Side two starts with an instrumental, the only instrumental I can recall in Lou's catalog (Metal Machine Music notwithstanding). It's swirling opening features Marty Fogel's sax and summons a smaller version of the sonic stew that the band will help Reed create on "The Bells." Then it settles into a folk rock groove with Reed on acoustic guitar. It sounds like a song Reed just didn't get around to writing lyrics to. And it has the title 'Chooser and the Chosen One' that maintains that theme of who is top and bottom, who is trade and who is not, who controls the scene.

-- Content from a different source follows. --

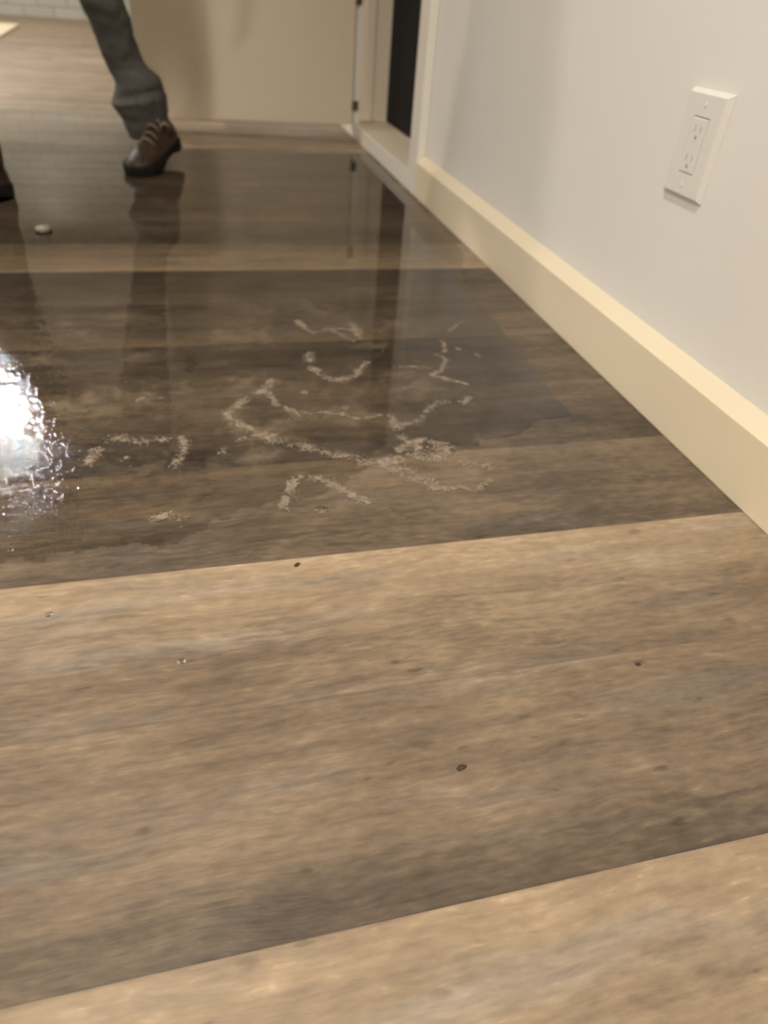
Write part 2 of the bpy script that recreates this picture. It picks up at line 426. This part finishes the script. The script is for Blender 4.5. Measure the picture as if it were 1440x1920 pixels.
# ------------------------------------------------------------------ pale board far left
a = on_floor(36, 50); b = on_floor(-6, 80)
bm = bmesh.new()
pts = [Vector((a.x, a.y, 0)), Vector((b.x, b.y - .2, 0)), Vector((b.x - 1.1, b.y - .2, 0)), Vector((a.x - 1.1, a.y, 0))]
loft(bm, [[p + Vector((0, 0, .001)) for p in pts], [p + Vector((0, 0, .020)) for p in pts]])
o = obj('board', bm, M_PALE); bevel(o, .002)
tag(o, 'pale cream flat board lying on the floor before the tiled back wall', 'board')

# ------------------------------------------------------------------ puddle
def fb(x, y, s, o=4):
    return noise.fractal(Vector((x * s, y * s, 4.7)), 1.0, 2.0, o)
def lerp_tab(tab, x):
    if x <= tab[0][0]: return tab[0][1]
    for (a, va), (b, vb) in zip(tab, tab[1:]):
        if x <= b: return va + (vb - va) * (x - a) / (b - a)
    return tab[-1][1]
NEAR = [(-1.2, 1.16), (-.45, 1.17), (-.30, 1.19), (-.15, 1.22), (.05, 1.28), (.3, 1.38), (.55, 1.48), (.75, 1.52), (.95, 1.58), (1.06, 1.62)]
RIGHTE = [(1.0, 1.06), (1.8, 1.07), (2.8, 1.10), (3.2, 1.24), (5.6, 1.262)]
def depth(x, y):                                     # signed, in units of H
    X, Y = x / H, y / H
    n = fb(x, y, 9)
    d = min(Y - lerp_tab(NEAR, X) + .05 * n, lerp_tab(RIGHTE, Y) - X + (.03 * n if Y < 3 else .006 * n))
    far = 5.60 if X > -.37 else 6.9 + 1.0 * fb(x, y, 2.2)
    d = min(d, far - Y + .01 * n, X + 3.6 + .1 * n)
    return d
bm = bmesh.new()
vd = {}
xs = []; x = -1.75
while x < .64: xs.append(x); x += .0045 if x > -.45 else .03
ys = []; y = .56
while y < 6.8: ys.append(y); y += .0045 if y < .9 else (.016 if y < 2.82 else .05)
dm = [[depth(x, y) for y in ys] for x in xs]
def vget(i, j):
    if (i, j) not in vd:
        d = dm[i][j]; s = min(1, max(0, d / .07)); s = s * s * (3 - 2 * s)
        vd[(i, j)] = bm.verts.new((xs[i], ys[j], .0005 + .0011 * s))
    return vd[(i, j)]
for i in range(len(xs) - 1):
    for j in range(len(ys) - 1):
        if min(dm[i][j], dm[i+1][j], dm[i][j+1], dm[i+1][j+1]) > 0:
            bm.faces.new((vget(i, j), vget(i + 1, j), vget(i + 1, j + 1), vget(i, j + 1)))
pud = obj('puddle', bm, M_WATER, smooth=True)
if sum(p.normal.z for p in pud.data.polygons) < 0: pud.data.flip_normals()
tag(pud, 'wide clear puddle of water spread over the dark floor planks', 'puddle')

# pale foam lines left on the water: traced on the floor, each a lumpy strip of its own
def P1(l): return [(400 + x / 2.4, 480 + y / 2.4) for x, y in l]
def P2(l): return [(x / 2.88, 740 + y / 2.88) for x, y in l]
FOAM = [
    (P1([(430,440),(435,490),(465,530),(520,558),(580,562),(640,540),(680,500),(690,478)]), .0085),
    (P1([(575,282),(620,300),(650,340),(662,380)]), .010),
    (P1([(375,290),(410,325),(440,348),(500,332),(560,350),(630,385)]), .006),
    (P1([(272,556),(245,600),(150,642),(78,700),(72,732),(130,772),(200,800),(280,830),(360,848),(440,870),(540,890),(640,912),(720,935),(800,962),(880,985),(960,1015),(1010,1055)]), .0095),
    (P1([(240,610),(290,672),(360,698),(392,716),(345,742)]), .006),
    (P1([(400,712),(500,706),(600,722),(660,740),(760,720)]), .0035),
    (P1([(1022,380),(1048,430),(1000,445),(1052,470),(1020,512),(985,545),(1060,560),(1140,582)]), .006),
    (P1([(1150,638),(1130,664),(1060,658),(1000,664),(950,710),(920,750),(860,762),(820,780),(790,720)]), .0065),
    (P1([(640,918),(740,922),(800,930),(880,910),(940,902),(1000,912),(1060,880),(1000,842),(930,832),(900,855),(960,880)]), .011),
    (P1([(1090,918),(1160,942),(1250,945)]), .009),
    (P1([(1056,342),(1112,298)]), .004), (P1([(1090,420),(1160,432),(1204,462)]), .004),
    (P1([(600,660),(596,700),(586,716)]), .006), (P1([(700,580),(720,565)]), .006), (P1([(395,618),(420,612)]), .005),
    (P1([(310,1140),(340,1080),(370,1000),(430,985),(500,1020),(560,1042),(640,1090),(700,1112)]), .0075),
    (P1([(20,900),(60,850),(140,820),(210,806)]), .0045), (P1([(800,760),(850,820),(900,850),(830,880)]), .008),
    (P1([(1010,1055),(1100,1040),(1180,1060),(1250,1000)]), .005), (P1([(640,340),(560,330),(470,345)]), .004),
    (P1([(700,430),(760,432)]), .004), (P1([(860,598),(900,592)]), .004), (P1([(800,500),(880,500),(980,505)]), .003),
    (P2([(480,378),(500,330),(560,275),(620,236),(700,240),(780,262),(850,248),(940,235)]), .008),
    (P2([(985,232),(995,300),(962,358),(932,402)]), .006), (P2([(820,690),(880,655),(960,660),(1000,690)]), .008),
    (P2([(700,60),(790,20),(880,16)]), .006), (P2([(640,400),(700,402)]), .004), (P2([(650,360),(680,340)]), .004),
]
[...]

The rest of the side unfolds with a seeming internal logic, the songs pretty good, the band selling them very well and Reed's enthusiasm putting them over the top. "Senselessly Cruel" is about how a girl at school was cruel to him but he is no masochist. No, he has toughened up and won't be treated badly again. "Claim To Fame" is a rocker that sounds like it could have been written for his first solo record with its talky-druggy-singsong:
Get it up and get it back
making it upon your back
No space, no rent
the money's gone, it's all been spent now
tell me 'bout your claim to fame
Reed could be talking about himself here, he could be talking about Rachel, he could be talking to Bowie or Iggy or some imaginary adversary. But the thing here is that it doesn't matter, it's a great song and a great performance. This is the band that will see Reed through the next few albums and some important parts of his long career, and you can hear them settling in, and Reed's comfort level with things is telling.
"Vicious Circle" is a beautiful Reed kinda ballad that follows a more or less standard format and Reed's acoustic guitar sounds great bolstered by Michael Fonfara's sustain-heavy electric piano. This mellowing of energy sets up the Wiemar-era cabaret number "Sheltered Life" with Lou as the smiling MC, mocking his upbringing, his family, his reputation. So flip, so light, how perfectly it sets up the bitch slap of "Temporary Thing" that ends the record.

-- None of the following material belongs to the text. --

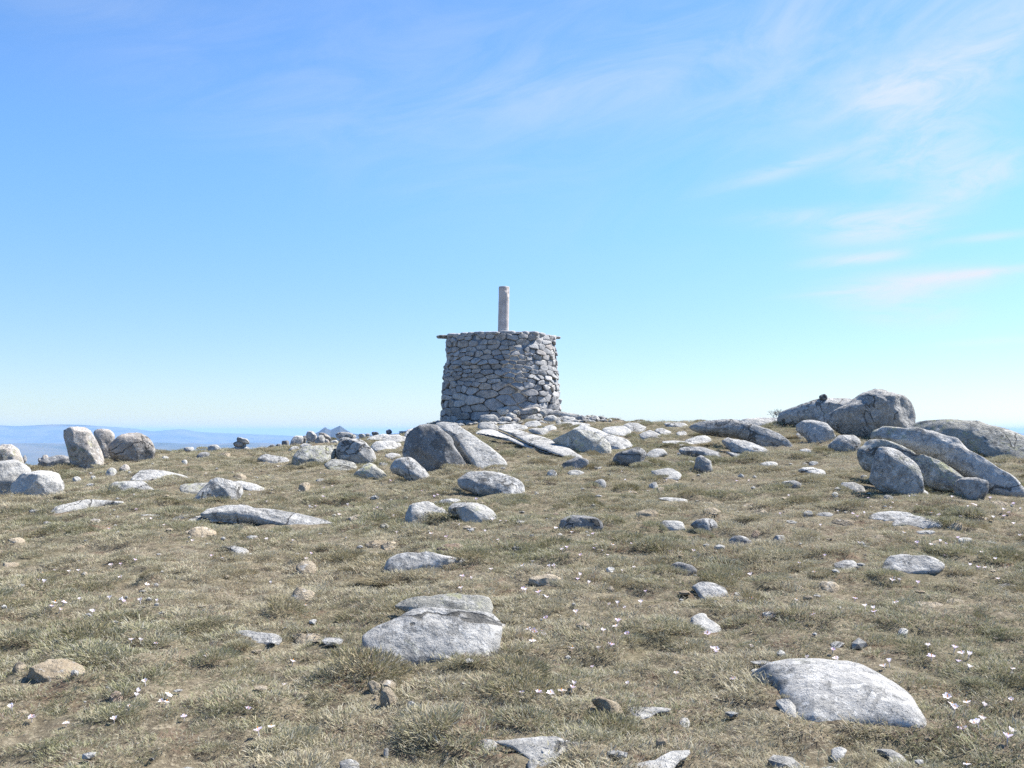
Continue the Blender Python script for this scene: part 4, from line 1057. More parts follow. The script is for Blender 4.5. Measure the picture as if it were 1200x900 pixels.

Reed and the band toured behind Rock and Roll Heart, and Reed mounted a multimedia presentation with the help of Mick Rock. The two, along with guitarist Jeffrey Ross, found old televisions in the street and in service shops or wherever, and stacked these behind the stage, then Rock would feed images from backstage into the monitor, bathing Reed in an eerie glow of images.
But Rock and Roll Heart didn't sell well. The critics were suspicious of Reed's conversion to a jazzier sound after so many previous put-ons, or so they thought. I really don't think that Lou was purposely putting anyone on most of the time. He had a deadpan sense of humor and a big mouth and also an unorthodox sense of the ethereal beauty of melody. The fans were confused, as usual.

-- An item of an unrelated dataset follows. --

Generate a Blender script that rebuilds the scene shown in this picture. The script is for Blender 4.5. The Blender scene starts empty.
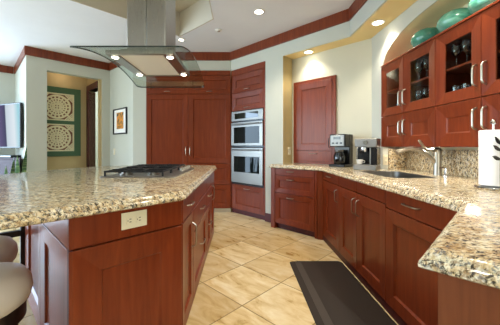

When Rock and Roll Heart hit the cutout bins, I would have been in high school, probably barely. I was already a big Lou Reed fan, and a lot of my Reed albums came from used record stores, but I picked up Sally Can't Dance in the cutout bin as well, and the VU live double album and Live at Max's Kansas City. For a long time I was likely affected by received wisdom on Lou's albums, and I always considered Rock and Roll Heart to be a fairly minor record. But I also recall that whenever I put it on the turntable, I fell under the spell of Fonfara's electric piano and Marty Fogel's saxophone as well as the free form, kind of aimless sense of some of the songs. Song for song, I'm not at all sure that it doesn't sound better today overall than Transformer, which, after all, was about a moment in rock history, the ascendancy and brief reign of glam rock. Such is the luxury of becoming intimate with the unpopular, unsold titles in an artist's discography that the cutout bins afforded.